- Directions
Quote every line from the top of the listing down to and including the line that contains "cam_d.clip_end = 2000".

- Data excerpt
________________________________________
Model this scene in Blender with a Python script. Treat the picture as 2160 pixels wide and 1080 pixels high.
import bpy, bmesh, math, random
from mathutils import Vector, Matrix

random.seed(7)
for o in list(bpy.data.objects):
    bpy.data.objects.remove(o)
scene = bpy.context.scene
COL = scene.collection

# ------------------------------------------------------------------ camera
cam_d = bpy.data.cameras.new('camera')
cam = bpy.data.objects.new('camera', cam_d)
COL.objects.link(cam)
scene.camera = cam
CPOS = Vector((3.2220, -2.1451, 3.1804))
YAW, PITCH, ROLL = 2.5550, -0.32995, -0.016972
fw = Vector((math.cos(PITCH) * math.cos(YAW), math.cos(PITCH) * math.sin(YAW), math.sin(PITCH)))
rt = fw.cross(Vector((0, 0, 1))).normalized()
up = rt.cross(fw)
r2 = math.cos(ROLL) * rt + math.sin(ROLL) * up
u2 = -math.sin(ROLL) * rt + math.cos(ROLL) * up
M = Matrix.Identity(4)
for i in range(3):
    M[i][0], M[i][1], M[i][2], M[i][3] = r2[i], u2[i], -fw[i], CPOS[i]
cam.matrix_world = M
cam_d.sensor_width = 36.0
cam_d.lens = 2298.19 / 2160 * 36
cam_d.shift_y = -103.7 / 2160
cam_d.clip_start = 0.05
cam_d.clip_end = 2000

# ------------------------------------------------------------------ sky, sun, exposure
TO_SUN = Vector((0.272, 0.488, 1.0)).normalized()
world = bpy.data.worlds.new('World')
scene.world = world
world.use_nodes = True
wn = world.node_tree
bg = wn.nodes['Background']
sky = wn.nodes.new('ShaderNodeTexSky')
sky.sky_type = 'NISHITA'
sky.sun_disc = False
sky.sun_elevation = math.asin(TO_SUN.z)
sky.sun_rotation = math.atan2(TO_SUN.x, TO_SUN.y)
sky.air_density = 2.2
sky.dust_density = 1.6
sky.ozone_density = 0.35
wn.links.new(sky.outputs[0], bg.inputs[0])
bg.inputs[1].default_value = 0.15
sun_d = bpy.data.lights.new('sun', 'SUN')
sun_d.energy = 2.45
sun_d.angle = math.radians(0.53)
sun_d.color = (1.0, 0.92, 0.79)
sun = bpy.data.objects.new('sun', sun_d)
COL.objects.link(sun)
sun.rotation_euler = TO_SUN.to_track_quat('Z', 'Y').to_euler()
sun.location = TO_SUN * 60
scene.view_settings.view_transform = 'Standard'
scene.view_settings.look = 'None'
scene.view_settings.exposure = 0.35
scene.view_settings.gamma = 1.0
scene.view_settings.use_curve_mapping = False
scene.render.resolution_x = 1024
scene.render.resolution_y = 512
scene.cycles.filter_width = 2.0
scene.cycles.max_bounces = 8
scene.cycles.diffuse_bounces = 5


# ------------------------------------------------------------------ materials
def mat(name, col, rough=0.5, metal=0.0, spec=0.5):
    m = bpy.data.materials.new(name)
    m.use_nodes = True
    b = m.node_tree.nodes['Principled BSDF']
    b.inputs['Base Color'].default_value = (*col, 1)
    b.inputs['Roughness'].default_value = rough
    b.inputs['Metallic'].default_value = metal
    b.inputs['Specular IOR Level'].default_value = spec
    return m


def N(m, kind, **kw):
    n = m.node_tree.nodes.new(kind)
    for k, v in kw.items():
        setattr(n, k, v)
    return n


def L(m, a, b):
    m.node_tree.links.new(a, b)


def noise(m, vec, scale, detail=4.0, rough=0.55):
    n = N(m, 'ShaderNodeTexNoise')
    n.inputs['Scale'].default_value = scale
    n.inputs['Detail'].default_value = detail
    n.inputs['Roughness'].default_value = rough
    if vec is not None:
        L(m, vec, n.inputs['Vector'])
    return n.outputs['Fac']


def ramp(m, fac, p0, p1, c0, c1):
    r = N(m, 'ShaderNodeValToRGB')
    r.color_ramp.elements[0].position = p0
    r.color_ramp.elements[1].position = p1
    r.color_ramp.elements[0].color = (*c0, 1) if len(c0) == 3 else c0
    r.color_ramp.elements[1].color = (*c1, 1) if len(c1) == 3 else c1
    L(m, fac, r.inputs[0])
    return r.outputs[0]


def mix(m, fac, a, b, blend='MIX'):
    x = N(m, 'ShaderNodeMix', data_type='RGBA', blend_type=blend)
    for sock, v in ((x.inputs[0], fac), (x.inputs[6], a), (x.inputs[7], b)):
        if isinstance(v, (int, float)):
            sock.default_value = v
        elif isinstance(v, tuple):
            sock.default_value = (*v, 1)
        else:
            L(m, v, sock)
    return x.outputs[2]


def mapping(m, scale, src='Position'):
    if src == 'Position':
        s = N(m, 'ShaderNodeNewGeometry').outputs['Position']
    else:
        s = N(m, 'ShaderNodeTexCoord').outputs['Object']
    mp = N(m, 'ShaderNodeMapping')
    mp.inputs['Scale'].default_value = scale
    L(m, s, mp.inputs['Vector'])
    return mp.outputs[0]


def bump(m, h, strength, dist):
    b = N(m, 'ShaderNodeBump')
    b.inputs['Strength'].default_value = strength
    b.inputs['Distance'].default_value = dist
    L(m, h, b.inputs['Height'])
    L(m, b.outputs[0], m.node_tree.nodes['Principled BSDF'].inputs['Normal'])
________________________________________
- Written reply
Model this scene in Blender with a Python script. Treat the picture as 2160 pixels wide and 1080 pixels high.
import bpy, bmesh, math, random
from mathutils import Vector, Matrix

random.seed(7)
for o in list(bpy.data.objects):
    bpy.data.objects.remove(o)
scene = bpy.context.scene
COL = scene.collection

# ------------------------------------------------------------------ camera
cam_d = bpy.data.cameras.new('camera')
cam = bpy.data.objects.new('camera', cam_d)
COL.objects.link(cam)
scene.camera = cam
CPOS = Vector((3.2220, -2.1451, 3.1804))
YAW, PITCH, ROLL = 2.5550, -0.32995, -0.016972
fw = Vector((math.cos(PITCH) * math.cos(YAW), math.cos(PITCH) * math.sin(YAW), math.sin(PITCH)))
rt = fw.cross(Vector((0, 0, 1))).normalized()
up = rt.cross(fw)
r2 = math.cos(ROLL) * rt + math.sin(ROLL) * up
u2 = -math.sin(ROLL) * rt + math.cos(ROLL) * up
M = Matrix.Identity(4)
for i in range(3):
    M[i][0], M[i][1], M[i][2], M[i][3] = r2[i], u2[i], -fw[i], CPOS[i]
cam.matrix_world = M
cam_d.sensor_width = 36.0
cam_d.lens = 2298.19 / 2160 * 36
cam_d.shift_y = -103.7 / 2160
cam_d.clip_start = 0.05
cam_d.clip_end = 2000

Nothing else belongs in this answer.